While other Chicago-area casino plans are stalling, Hawthorne Race Course continues to move ahead with its plans to add one to the historic racetrack. It’s a move track officials are making on their own.

Hawthorne Race Track plans to invest $450 million to add a casino and other amenities to the Chicago-area venue. President and CEO Tim Carey said the casino will help draw new fans to horse racing. (Image: City Club of Chicago)

The family-owned track is less than 10 miles from Chicago’s Loop, and has held racing for 110 years. They’ll stop racing next spring in order to move forward with construction on the 1,200-seat casino, as well as a hotel, a PointsBet sportsbook, and an entertainment venue. That’s all part of the $450 million the Carey family plans to invest in the 113-acre venue, pending regulatory approval.

In addition, Hawthorne, which applied for its license in August, announced late last month the hiring of Kevin Kline as its new CEO of Gaming. The 25-year casino veteran previously served as the COO and general manager for Resorts World Catskills Casino in New York.

Tim Carey, Hawthorne’s CEO and President, told Casino.org that track officials discussed whether they should partner with a company experienced in the casino gaming industry before moving forward with adding Kline.

“In the end, we felt extremely confident that we could develop our own team in a way that would make us successful,” Carey said. “Hiring Kevin is a direct result of that, and he brings with him a level of expertise and experience that we know we’ll need. This is a competitive industry, but we know our strengths.”

Also, by staying independent, Carey said Hawthorne can focus on developing a gaming experience for consumers – both existing and new – that showcases the racing product.

“We’re the oldest sporting venue in Illinois for the oldest sport in America,” Carey said. “Horse racing is in our blood, and we know it is appealing to new generations of fans. Having a casino allows us to reach those fans.”

What Kline Brings to Hawthorne

Carey said Kline’s background shows he has experience in establishing casinos. For example, before working with Resorts World, Kline served as an executive with Caesars Entertainment. He helped open the company’s Ohio market by overseeing the launch of Horseshoe Cincinnati.

In addition, he also was instrumental in the company’s $500 million redevelopment of Horseshoe Hammond 11 years ago. That role gives him experience in the northern Indiana market that’s part of the Chicago market.

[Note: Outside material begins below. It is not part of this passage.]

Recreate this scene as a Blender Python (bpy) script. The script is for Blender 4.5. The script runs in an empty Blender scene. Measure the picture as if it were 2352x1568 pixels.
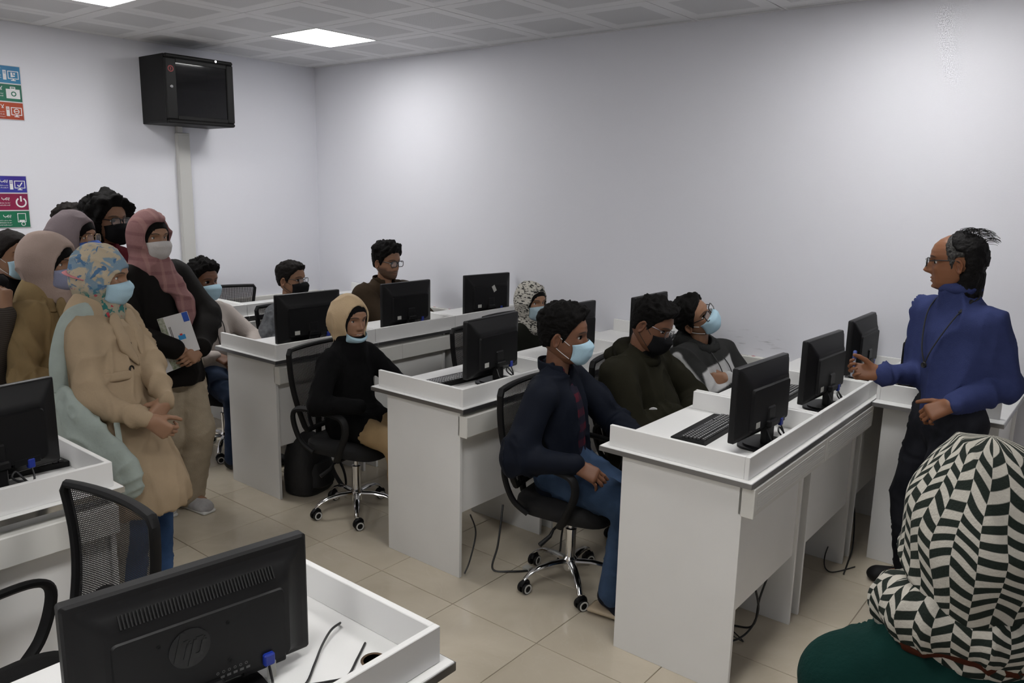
import bpy, math, random
import numpy as np
from mathutils import Matrix, Vector

# ------------------------------------------------------------------ camera, world, lights, exposure
SC = bpy.context.scene
COL = SC.collection
YAW, PITCH, ROLL, FPX = -0.678, 0.1946, 0.0206, 1807.18
CAM = Vector((6.370, -4.8526, 1.8648))
def camera():
    f = Vector((math.sin(YAW)*math.cos(PITCH), math.cos(YAW)*math.cos(PITCH), -math.sin(PITCH)))
    r = Vector((math.cos(YAW), -math.sin(YAW), 0)); u = r.cross(f)
    r2 = math.cos(ROLL)*r + math.sin(ROLL)*u; u2 = -math.sin(ROLL)*r + math.cos(ROLL)*u
    cd = bpy.data.cameras.new('camera'); cd.sensor_width = 36.0; cd.sensor_fit = 'HORIZONTAL'
    cd.lens = FPX/2352*36.0; cd.clip_start = 0.05; cd.clip_end = 60
    co = bpy.data.objects.new('camera', cd); COL.objects.link(co)
    M = Matrix((r2, u2, -f)).transposed().to_4x4(); M.translation = CAM
    co.matrix_world = M
    SC.camera = co
camera()
w = bpy.data.worlds.new('world'); SC.world = w; w.use_nodes = True
w.node_tree.nodes['Background'].inputs[0].default_value = (0.75, 0.80, 0.9, 1)
w.node_tree.nodes['Background'].inputs[1].default_value = 0.05
SC.view_settings.view_transform = 'Standard'; SC.view_settings.look = 'None'
SC.view_settings.gamma = 1; SC.view_settings.use_curve_mapping = False
SC.view_settings.exposure = 0.0
LAMP = 21.0           # emission strength of every ceiling LED panel

# room measures
H = 2.918; TC = 0.57; TX, TY = 0.5068, -0.6605
RX1, RY0 = 8.2, -7.0
TF, FX, FY = 0.4783, 2.6898, -2.4553
ZR, ZS, ZW = 0.943, 0.835, 0.858
WD = 0.579
PI = math.pi
rng = random.Random(7)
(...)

However, Kline told Casino.org what drew him to Hawthorne was being able to be part of a family-owned business that can provide a more personal touch.

“Players want to feel appreciated and they want to have an exciting and memorable experience,” he said. “In a lot of ways, a family-owned business puts you in much closer contact with your customers, which means you’re better positioned to deliver that experience. I’m a strong believer in developing a collaborative team, with an emphasis on agility, and an independent business can be very efficient in this way. Plus, Tim is the fourth generation of his family to lead this business, and so, he has an inherent level of dedication that simply doesn’t exist with anonymous stockholders. It’s really inspiring.”

Kline also has experience with horse racing. At Caesars, he also oversaw Turfway Park in Cincinnati’s northern Kentucky suburbs. At Resorts World, he was in charge of Monticello Raceway.

Carey: Chicago Market Not Saturated

Presently, there are nine casinos in the Chicago area, and Hawthorne is likely not the only one to join, as two companies are vying for a license in Chicago’s Cook County suburbs. In addition, a Chicago lawmaker is still working to draw operators for its planned casino that was included in the expanded gaming legislation that passed the Illinois General Assembly this spring. That opened the door for Hawthorne as well.

However, some have balked at the Chicago proposal because of the extraordinarily high tax rates on gross gaming revenue. City officials are hoping to persuade state lawmakers to adjust the rates to make its casino prospects more viable.

Another Chicago-area track, Arlington Park, opted not to seek a casino license after owner Churchill Downs Inc. determined the tax structure would not set up acceptable returns. That decision was met with some initial ire by the Illinois Racing Board.

That’s not an issue for Carey.

“The Chicago (market area) is obviously a large market, and frankly, there’s been talk for a long time about whether the market is saturated,” he said. “But we don’t think it is, and there are a lot of other businesses that will be vying for the opportunity to open a casino in this market as well. We’ll be profitable by developing an entertainment experience that is exciting to gamblers and then delivering on that experience with a very high level of customer service.”

The Illinois Gaming Board is expected to act on Hawthorne’s casino application by the end of the year. If approved, construction would start after the track’s Fall/Winter meet ends on Jan. 4.

Thoroughbred racing would resume in October. While Hawthorne’s spring thoroughbred meet would be canceled for 2020 because of construction, track officials still plan to run harness racing on weekends starting in February.